Westlake hopes housing plan meets approval

City’s construction is falling short, state says


CHANGES—Map shows the 200-acre Westlake North Business Park zone north of the 101 Freeway and west of Lindero Canyon Road in Westlake Village. Rezoning could open the door for approximately 1,000 new homes, but the proposal has faced opposition from change-resistant businesses and residents.

CHANGES—Map shows the 200-acre Westlake North Business Park zone north of the 101 Freeway and west of Lindero Canyon Road in Westlake Village. Rezoning could open the door for approximately 1,000 new homes, but the proposal has faced opposition from change-resistant businesses and residents.

The state of California has a list and it’s checking it twice. Cities that don’t meet the state’s new housing law, such as Huntington Beach, could be in for a legal ride.

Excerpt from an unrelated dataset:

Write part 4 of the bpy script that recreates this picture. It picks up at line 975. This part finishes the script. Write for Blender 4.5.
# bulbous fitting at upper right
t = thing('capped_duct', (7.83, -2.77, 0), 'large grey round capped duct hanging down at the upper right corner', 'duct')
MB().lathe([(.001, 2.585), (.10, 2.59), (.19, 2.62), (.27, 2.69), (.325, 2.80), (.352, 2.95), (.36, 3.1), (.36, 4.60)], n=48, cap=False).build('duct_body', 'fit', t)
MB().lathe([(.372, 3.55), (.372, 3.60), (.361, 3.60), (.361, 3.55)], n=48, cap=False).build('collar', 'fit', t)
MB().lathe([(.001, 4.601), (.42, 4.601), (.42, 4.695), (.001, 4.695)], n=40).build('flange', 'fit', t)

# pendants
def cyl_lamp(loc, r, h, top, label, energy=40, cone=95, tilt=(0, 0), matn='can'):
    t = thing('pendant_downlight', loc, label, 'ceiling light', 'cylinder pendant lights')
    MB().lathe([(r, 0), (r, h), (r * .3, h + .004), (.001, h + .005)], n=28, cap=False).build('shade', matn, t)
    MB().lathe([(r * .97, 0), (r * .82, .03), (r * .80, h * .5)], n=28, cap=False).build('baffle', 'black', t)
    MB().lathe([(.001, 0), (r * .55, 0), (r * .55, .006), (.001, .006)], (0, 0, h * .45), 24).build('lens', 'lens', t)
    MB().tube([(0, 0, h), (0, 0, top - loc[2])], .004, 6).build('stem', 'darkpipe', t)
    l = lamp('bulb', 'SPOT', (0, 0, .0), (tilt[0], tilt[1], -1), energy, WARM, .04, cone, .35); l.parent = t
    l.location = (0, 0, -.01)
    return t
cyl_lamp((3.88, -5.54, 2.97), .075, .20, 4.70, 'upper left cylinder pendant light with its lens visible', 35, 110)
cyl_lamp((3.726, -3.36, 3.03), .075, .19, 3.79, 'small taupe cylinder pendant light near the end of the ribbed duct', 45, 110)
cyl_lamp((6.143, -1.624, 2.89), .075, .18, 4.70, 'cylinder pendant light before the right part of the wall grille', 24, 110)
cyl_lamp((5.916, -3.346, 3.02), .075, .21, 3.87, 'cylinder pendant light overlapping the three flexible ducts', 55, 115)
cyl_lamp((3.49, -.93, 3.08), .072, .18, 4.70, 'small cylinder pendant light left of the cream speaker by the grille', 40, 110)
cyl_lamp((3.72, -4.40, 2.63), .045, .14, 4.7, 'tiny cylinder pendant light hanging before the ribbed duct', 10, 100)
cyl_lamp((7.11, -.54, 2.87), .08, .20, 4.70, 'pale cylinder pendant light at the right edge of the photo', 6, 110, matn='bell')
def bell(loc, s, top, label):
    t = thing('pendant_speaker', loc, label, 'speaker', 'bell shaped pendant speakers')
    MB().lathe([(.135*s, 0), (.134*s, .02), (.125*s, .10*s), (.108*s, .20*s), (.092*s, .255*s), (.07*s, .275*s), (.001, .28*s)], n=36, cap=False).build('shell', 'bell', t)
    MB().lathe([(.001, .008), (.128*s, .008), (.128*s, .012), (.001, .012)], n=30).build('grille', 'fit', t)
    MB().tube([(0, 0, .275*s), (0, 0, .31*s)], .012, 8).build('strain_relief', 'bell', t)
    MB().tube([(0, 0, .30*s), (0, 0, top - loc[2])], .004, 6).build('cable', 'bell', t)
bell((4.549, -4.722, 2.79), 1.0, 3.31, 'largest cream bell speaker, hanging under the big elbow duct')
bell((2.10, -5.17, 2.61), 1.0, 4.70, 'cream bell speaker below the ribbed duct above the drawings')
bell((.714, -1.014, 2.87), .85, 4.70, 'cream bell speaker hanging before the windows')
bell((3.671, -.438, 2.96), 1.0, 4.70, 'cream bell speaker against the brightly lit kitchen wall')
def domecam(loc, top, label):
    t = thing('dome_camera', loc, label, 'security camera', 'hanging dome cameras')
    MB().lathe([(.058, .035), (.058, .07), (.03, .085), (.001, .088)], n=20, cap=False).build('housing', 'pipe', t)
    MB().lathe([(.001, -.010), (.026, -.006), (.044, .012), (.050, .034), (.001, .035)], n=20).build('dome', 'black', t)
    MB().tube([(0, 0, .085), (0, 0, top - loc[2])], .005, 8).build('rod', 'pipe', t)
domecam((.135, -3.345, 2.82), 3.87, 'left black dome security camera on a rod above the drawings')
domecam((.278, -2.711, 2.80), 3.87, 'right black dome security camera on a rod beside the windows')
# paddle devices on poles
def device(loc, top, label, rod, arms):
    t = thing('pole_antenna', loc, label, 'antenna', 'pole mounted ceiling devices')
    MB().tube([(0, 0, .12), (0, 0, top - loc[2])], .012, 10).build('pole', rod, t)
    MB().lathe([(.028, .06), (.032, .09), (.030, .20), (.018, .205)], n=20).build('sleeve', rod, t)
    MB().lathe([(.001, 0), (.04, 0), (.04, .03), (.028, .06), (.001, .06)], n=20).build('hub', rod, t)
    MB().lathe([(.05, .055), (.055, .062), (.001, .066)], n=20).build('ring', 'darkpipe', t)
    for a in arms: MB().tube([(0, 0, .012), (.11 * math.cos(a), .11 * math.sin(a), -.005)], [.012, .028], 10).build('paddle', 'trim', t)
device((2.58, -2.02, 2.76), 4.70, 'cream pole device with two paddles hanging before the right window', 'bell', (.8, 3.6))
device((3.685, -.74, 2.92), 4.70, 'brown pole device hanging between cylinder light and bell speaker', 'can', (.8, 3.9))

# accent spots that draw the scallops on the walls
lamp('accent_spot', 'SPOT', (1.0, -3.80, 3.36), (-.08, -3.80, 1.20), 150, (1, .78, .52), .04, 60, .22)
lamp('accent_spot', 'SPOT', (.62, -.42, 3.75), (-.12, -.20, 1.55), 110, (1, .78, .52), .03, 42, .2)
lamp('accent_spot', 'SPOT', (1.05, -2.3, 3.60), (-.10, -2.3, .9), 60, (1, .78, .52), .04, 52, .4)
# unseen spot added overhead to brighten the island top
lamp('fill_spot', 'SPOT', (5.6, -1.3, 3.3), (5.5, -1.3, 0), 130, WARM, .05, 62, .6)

The state has sued the Orange County coastal city for refusing to meet regional housing needs and standing in the way of affordable housing. Westlake Village officials are trying to stay out of the crosshairs by making sure the housing requirement for their city is being met.

State law requires cities to plan for the construction of a certain amount of new homes each year in the effort to alleviate housing shortages, and the Westlake Village plan for new homes is falling short, according to a recent government list naming the cities that have failed to comply.

Legislative analysts say the state needs to construct about 180,000 units of housing every year, but the reality is only about 80,000 homes are being built. For a city to remain in compliance they must remove the constraints and barriers to development that might prevent the homes from being built. The goal in Westlake Village is about 95 new homes as it tries to make up for a previous shortcoming.

Russ Heimerich is the deputy secretary of communications for the California Business, Consumer Services and Housing Agency, a state consumer watchdog agency.

Heimerich said in order to satisfy the requirement, a city’s general plan, which is a blueprint for its future, must realistically address the need for more housing in that jurisdiction. The general plan includes a so-called housing element, a description of how many homes are needed and how they can be built.

“They don’t just say they’re going to build X number of units of housing. They also have to show us where that housing is going to be zoned, what sort of housing it will be, that sort of thing,” Heimerich said. “They need to provide us with more information than (a promise).”

But just because a city’s general plan doesn’t meet its housing element requirement doesn’t automatically mean it will draw the state’s ire.

Scott Wolfe, planning director for Westlake Village, has been working with state officials to resolve the issue in his city.

“We adopted our housing element and sent it to the state,” Wolfe said. “They said they weren’t sure about it because a lot of the housing we were (relying on to satisfy the requirements) is coming from a plan that we did not have adopted at the time. They told us to come back when we did.”

North Business Park

Wolfe is referring to the city’s North Business Park Specific Plan, a decade-old quest to repurpose 200 acres of commercial and industrial land in the City of Westlake Village that could clear a path for as many as 1,000 new apartments and condos.

The zone lies north of the 101 Freeway and west of Lindero Canyon Road.

It is occupied by office buildings and industrial parks. Under the plan, the area would be rezoned for commercial, retail and residential uses.

Scott said the city is preparing to release the plan’s environmental impact report and open up the proposal to public comment. Barring any major complications, the North Business Park Plan should come to a hearing by this summer.

The 1,000 new multi-family residences would satisfy the city’s housing obligation for years to come, Wolfe said.

“In theory we’re on what I like to refer to as the state’s ‘naughty list.’ In reality they know where we’re at, we know where we’re at,” Wolfe said. “We’re not in the situation that Huntington Beach is right now, where the state is coming down and suing them because they’re actively defying the state’s mandate.”

Warning shot

The Huntington Beach lawsuit, the first of its kind, could set a precedent for future action against cities that fail to add housing.

In 2015, the Department of Housing and Community Development found Huntington Beach’s housing plan didn’t comply with the state law requiring a city to “accommodate a fair share of regional housing needs and provide zoning that encourages development of housing that is affordable to the city’s residents across all income levels,” Gov. Gavin Newsom said in a statement.

The city offered a reply stating the municipality has been complying with all applicable state housing and zoning laws but progress has been hindered by court appeals filed by outside parties.

Newsom said his administration intends to pursue an aggressive housing policy. He has even hinted at withholding certain state funding, possibly even gas tax revenue, from cities that don’t meet their housing needs goal.